begin Dataset excerpts

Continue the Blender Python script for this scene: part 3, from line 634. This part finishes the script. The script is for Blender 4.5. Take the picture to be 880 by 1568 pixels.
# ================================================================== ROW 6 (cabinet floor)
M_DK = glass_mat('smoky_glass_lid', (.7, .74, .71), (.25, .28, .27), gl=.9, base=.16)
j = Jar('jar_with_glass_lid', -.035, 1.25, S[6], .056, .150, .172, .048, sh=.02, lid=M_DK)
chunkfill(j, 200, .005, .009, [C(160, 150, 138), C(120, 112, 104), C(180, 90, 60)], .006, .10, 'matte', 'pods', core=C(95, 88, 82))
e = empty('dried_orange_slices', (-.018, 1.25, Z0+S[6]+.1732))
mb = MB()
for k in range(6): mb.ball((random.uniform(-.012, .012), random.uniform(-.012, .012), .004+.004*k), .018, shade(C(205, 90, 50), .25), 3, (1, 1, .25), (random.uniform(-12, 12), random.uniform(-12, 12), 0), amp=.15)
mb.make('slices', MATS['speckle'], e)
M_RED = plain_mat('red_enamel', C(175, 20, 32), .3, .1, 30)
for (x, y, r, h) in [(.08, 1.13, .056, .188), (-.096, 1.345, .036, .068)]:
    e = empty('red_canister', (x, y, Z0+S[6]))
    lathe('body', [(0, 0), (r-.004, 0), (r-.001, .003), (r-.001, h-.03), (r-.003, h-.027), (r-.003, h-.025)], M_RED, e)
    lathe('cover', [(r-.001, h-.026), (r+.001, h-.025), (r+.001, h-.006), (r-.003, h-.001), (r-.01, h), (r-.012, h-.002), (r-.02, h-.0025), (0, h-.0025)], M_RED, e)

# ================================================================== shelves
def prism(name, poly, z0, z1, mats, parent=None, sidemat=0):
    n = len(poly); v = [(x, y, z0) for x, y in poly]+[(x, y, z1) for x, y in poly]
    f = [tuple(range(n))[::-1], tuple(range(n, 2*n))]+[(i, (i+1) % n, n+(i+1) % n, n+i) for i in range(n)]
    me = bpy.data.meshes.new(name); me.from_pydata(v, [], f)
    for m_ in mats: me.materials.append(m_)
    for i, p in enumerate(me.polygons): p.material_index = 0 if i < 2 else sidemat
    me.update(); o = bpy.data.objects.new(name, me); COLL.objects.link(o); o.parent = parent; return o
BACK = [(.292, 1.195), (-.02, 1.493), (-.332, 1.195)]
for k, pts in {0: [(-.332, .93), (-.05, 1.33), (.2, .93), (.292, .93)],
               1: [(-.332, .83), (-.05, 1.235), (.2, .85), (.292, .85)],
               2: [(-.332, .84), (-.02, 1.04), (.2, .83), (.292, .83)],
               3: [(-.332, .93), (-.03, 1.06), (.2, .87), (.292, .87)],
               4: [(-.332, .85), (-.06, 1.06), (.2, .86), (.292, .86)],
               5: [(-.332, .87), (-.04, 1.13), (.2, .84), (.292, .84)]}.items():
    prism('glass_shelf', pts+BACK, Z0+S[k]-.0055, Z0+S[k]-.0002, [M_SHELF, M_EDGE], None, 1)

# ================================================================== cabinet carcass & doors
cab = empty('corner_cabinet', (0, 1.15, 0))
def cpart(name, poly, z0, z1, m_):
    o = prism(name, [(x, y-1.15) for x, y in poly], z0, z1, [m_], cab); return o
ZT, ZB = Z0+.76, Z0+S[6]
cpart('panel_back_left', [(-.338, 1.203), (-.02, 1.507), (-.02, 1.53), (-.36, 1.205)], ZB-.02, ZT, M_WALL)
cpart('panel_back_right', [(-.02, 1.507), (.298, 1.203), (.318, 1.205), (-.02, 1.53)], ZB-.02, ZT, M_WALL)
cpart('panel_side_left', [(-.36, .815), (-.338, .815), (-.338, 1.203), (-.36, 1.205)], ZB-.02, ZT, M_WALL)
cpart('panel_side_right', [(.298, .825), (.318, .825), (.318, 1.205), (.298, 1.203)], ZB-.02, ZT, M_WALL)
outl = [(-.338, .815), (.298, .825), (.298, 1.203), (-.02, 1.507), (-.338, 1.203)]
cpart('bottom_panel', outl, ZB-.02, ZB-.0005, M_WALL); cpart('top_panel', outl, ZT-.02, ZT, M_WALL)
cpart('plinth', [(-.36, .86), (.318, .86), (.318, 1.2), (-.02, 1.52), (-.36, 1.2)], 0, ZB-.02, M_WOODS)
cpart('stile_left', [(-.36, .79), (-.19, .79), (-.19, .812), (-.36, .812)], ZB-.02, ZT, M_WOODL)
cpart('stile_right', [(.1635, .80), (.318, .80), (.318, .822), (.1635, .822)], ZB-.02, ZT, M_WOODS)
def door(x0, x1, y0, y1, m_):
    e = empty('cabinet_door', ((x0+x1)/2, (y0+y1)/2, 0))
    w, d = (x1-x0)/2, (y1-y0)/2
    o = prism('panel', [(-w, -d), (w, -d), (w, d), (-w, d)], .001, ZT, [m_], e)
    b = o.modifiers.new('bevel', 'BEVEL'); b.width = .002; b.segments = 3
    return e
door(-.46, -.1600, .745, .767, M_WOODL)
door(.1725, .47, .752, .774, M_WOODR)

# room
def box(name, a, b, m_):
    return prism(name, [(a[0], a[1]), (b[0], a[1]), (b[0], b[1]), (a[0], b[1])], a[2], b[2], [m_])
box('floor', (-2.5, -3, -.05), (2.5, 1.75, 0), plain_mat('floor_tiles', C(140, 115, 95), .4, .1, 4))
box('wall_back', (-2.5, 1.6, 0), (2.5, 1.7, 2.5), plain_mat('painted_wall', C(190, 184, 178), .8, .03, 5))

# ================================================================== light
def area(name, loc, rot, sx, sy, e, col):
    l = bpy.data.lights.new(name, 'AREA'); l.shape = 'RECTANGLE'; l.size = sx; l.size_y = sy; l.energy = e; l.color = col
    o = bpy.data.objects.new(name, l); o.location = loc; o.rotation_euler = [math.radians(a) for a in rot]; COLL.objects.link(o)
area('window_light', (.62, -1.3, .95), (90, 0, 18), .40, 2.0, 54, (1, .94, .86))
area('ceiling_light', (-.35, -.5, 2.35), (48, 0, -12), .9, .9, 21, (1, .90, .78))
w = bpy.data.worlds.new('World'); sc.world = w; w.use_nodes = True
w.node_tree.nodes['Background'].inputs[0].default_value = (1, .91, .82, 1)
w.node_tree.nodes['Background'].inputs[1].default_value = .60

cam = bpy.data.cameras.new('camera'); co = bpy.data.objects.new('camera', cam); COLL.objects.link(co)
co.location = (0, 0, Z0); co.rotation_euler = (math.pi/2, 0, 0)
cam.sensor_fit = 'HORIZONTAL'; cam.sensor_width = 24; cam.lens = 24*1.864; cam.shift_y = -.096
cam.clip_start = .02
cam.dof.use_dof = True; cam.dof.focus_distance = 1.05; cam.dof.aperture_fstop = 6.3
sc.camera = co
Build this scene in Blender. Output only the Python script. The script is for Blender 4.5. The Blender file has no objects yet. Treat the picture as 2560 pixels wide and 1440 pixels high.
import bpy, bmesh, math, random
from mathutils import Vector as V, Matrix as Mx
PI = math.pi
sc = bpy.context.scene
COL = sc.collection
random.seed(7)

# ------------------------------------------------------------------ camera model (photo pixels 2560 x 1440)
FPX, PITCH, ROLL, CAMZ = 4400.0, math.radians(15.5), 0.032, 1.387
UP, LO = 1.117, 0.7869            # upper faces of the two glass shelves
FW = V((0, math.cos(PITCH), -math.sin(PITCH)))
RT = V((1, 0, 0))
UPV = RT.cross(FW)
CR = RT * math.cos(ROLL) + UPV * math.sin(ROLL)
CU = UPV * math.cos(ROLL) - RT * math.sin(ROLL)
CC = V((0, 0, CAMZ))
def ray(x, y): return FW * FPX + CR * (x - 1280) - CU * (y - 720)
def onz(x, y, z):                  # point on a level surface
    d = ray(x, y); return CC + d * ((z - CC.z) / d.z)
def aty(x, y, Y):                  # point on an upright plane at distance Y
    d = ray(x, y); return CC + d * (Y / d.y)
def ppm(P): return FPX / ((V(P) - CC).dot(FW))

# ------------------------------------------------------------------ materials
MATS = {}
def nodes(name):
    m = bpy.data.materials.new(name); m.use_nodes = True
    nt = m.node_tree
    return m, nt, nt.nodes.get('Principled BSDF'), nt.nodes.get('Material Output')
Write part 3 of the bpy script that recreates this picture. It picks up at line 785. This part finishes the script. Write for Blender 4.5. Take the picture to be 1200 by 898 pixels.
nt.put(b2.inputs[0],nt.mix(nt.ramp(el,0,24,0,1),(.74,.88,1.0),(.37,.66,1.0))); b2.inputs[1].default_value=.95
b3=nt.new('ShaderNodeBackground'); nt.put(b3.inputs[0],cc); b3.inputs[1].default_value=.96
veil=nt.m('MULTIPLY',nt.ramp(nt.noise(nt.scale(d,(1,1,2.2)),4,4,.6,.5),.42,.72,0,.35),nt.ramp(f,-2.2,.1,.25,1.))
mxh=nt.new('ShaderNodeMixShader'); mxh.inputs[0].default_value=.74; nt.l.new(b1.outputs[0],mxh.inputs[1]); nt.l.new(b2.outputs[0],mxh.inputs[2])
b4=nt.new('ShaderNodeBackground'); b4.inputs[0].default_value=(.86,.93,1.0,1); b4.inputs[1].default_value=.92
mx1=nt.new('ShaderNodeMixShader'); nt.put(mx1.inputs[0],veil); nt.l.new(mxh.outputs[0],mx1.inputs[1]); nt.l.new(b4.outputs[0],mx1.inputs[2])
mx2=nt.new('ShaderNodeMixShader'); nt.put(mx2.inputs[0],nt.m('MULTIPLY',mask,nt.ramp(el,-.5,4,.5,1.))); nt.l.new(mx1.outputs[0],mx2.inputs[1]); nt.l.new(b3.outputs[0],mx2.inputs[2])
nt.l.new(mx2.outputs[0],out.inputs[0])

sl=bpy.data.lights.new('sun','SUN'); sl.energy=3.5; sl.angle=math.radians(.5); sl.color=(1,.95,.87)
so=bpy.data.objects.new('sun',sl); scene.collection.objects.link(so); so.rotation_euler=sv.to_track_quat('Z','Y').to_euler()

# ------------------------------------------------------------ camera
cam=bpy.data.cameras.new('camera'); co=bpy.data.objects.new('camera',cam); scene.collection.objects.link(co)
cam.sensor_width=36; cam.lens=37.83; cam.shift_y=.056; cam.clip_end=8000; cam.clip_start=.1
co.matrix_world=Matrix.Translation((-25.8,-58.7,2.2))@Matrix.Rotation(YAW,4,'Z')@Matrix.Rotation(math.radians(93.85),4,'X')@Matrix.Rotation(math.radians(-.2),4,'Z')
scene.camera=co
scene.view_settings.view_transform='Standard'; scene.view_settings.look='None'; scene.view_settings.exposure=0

end Dataset excerpts

Each line from the one containing "ZB-.02, ZT, M_WOODL)" through the one containing "door(.1725, .47, .752, .774, M_WOODR)" must be retyped exactly, the first and last of these included.

cpart('stile_left', [(-.36, .79), (-.19, .79), (-.19, .812), (-.36, .812)], ZB-.02, ZT, M_WOODL)
cpart('stile_right', [(.1635, .80), (.318, .80), (.318, .822), (.1635, .822)], ZB-.02, ZT, M_WOODS)
def door(x0, x1, y0, y1, m_):
    e = empty('cabinet_door', ((x0+x1)/2, (y0+y1)/2, 0))
    w, d = (x1-x0)/2, (y1-y0)/2
    o = prism('panel', [(-w, -d), (w, -d), (w, d), (-w, d)], .001, ZT, [m_], e)
    b = o.modifiers.new('bevel', 'BEVEL'); b.width = .002; b.segments = 3
    return e
door(-.46, -.1600, .745, .767, M_WOODL)
door(.1725, .47, .752, .774, M_WOODR)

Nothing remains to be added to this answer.